McBride was joined by numerous friends and family members to honor her late son, who was only 23 years old when he was gunned down in the Walgreens parking lot on Communipaw Avenue and John F. Kennedy Boulevard on July 13th, 2014.

Two years ago, the city named the West District Police Station after Santiago, which includes a bronze statue of his likeness.

“This is all Melvin wanted to do and for six short months he got to do it and he loved it – and I’m glad he got to do something for a short time that he loved [rather] than do something for so many years that he hated,” reflected McBride.

“But I just wish, you know, it would’ve never happened … and that he was here and we never had to do this.”

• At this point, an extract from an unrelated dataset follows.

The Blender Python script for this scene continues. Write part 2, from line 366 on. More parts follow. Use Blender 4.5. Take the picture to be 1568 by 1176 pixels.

Hoboken Freeholder Anthony Romano (D-5), a retired police captain, held a moment of silence for New York Police Officer Miosotis Familia – who was gunned down earlier this month – before presenting McBride with a medallion on behalf of the county.

“On behalf of Hudson County, which Melvin obviously belonged to Jersey City but he belonged to all of us and I think I speak proudly as a police officer and as an elected official, we want you to have this as something else to mark Melvin’s memory,” said Romano.

After the short program concluded, friends and family members threw blue and white flower pedals into the Hudson River as the Jersey City and Port Authority Police Departments had their pipes and drums sections play “Amazing Grace.”